| Forbes does not think too highly of ABTL's prospects: 
 forbes.com
 
 Autobytel Hits The Skids
 Penelope Patsuris, Forbes.com, 08.08.01, 2:26 PM ET
 
 NEW YORK - Car sales are strong and online auto shopping is up, so the road to
 success should be a smooth ride for Autobytel.com.
 
 But you'd never know it by looking at the car-shopping site's numbers.
 Second-quarter sales were down 8% from last year and 6% sequentially, and it
 had a loss of $5.3 million. Its shares have sunk to 85 cents.
 
 Visitors to Autobytel (nasdaq: ABTL - news - people) can shop around for a car
 and then find local dealers with whom they can do business, since the law
 requires all vehicle sales to go through dealers. This is a service car shoppers
 want. Five percent of all cars are now purchased through dealers found on the
 Web, according to automotive researcher J.D. Power and Associates. Another
 12.5% of auto sales are influenced by Internet research, according to Jupiter, and
 that figure is expected to grow 300% over the next five years.
 
 Autobytel depends on monthly payments from car dealers that want access to the
 ready-to-buy car shoppers that the site sends to them. When its recent acquisition
 of competitor Autoweb is completed at the end of this quarter, Autobytel says it
 will have 60% to 70% of the online referral market. So why is its business stalling?
 
 Because participating dealers are dropping out. According to CEO Mark Lorimer,
 about 500 or so have defected, leaving the site with 4,200 of the country's 23,000
 dealers. Dealers are defecting to cut costs and are instead going with cheaper, or
 even free, referrals they get from the manufacturers whose cars they sell.
 
 Once asleep at the wheel, General Motors (nyse: GM - news - people) and Ford
 Motor (nyse: F - news - people) now have sites that sell only their own brands,
 like GM's BuyPower.com and Ford's FordDirect.com. "Although dealers get more
 leads from independent sites," says J.D Powers partner Chris Denove, "they close
 a higher percentage of the leads they get from manufacturers, and the number of
 manufacturer-generated leads are on the rise."
 
 Like most businesses online, the game is now going to the established players who
 are finally making their Web presence felt.
 
 The dealers that do stick with Autobytel simply aren't paying enough to support its
 business. "Dealers pay the site a flat rate," says Denove. "In most states, it's illegal
 for them to pay sites based on the number of referrals they get, or to give them a
 cut of car sales." Knowing this, Autobytel had hoped to make the model work by
 getting more ancillary business, like managing car financing and warranties, which
 haven't panned out.
 
 Autobytel's Lorimar says he expects his core referral business to become
 profitable, but admits that growth will come from providing products and services to
 dealers and the manufacturers. With losses piling up, growth will make or break his
 business.
 
 This week, the embattled site got some good news along these lines.
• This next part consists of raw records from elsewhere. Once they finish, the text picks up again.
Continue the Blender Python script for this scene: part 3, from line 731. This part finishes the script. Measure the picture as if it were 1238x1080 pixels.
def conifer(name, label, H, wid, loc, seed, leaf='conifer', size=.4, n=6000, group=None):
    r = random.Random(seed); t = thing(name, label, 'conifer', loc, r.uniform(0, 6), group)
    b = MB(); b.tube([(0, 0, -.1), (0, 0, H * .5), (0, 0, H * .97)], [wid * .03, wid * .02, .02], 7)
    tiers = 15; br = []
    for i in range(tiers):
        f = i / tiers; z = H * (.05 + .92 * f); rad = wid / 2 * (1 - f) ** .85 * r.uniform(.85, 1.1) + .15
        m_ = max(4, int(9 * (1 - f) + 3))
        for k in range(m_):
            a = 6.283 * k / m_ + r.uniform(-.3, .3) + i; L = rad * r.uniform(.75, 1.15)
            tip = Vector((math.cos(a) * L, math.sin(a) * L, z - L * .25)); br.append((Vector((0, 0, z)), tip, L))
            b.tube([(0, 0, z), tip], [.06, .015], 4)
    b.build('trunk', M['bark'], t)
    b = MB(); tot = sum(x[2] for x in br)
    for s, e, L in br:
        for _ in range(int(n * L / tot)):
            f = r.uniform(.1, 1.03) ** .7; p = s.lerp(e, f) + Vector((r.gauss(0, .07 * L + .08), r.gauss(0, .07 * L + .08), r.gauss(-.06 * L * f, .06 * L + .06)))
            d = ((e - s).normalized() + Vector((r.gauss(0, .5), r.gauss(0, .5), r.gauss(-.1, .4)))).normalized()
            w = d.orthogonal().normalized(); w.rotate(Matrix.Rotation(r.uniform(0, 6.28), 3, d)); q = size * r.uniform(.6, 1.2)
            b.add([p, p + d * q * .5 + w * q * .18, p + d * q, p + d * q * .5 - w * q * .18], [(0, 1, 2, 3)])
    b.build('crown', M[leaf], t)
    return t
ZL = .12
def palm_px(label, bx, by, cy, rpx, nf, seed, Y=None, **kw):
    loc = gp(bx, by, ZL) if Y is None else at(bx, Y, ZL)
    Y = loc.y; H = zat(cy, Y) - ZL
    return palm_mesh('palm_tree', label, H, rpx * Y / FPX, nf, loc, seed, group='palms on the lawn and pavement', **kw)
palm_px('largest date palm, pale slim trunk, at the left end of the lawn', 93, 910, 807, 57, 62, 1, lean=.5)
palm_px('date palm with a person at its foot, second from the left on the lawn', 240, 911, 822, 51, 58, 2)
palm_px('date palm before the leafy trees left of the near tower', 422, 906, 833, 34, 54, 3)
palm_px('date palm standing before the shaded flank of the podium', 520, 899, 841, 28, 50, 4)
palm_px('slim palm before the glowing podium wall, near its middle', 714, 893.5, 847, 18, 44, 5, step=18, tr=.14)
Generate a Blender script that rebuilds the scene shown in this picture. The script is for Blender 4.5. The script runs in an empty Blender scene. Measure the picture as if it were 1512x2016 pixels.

General
 Motors extended a test partnership it's doing with the car site by another 30 days.
 Since May 1, the companies have put inventory from 22 Washington, D.C.-area
 Chevrolet dealers online on a special section of Autobytel. GM wants to gauge how
 much inventory its dealers are willing to put online and to test the notion of listing
 market prices for cars instead of sticker prices.
 
 Deals like this with manufacturers will be critical to Autobytel's survival, but they're
 by no means guaranteed. "Autobytel was selected for the test not because of any
 long-term potential between them and GM," says GM's chief Web officer, Jerry
 Weiland. "This is a learning exercise. We are talking to other third party sites."
 
 Ouch.
 
 In February, GM revealed it is considering teaming up with its dealers to create its
 own all-makes, all-models shopping site à la Autobytel, instead of working with an
 existing player. "One way or another, we want to reach people who don't shop on
 GM's Buypower," says a spokesperson, "since that's the only way to expand our
 market."
 
 Autobytel's $17 million market cap makes it an easy purchase for GM, but why
 bother? GM has the technology that ties into its dealerships and gives shoppers
 real-time inventory updates, and it can certainly afford to tap into sources of far
 better traffic. The carmaker already has deals with AOL Time Warner (nyse: AOL
 - news - people) and the auto information sites from Kelley Blue Book and
 Edmunds.
 
 The piddling $1.6 million that GM is paying Autobytel for the D.C. test doesn't speak
 highly for how GM values the technology or the traffic the car site brings to the
 table, or for probable interest from any other manufacturer.
 
 Nor does it auger well for Autobytel's future.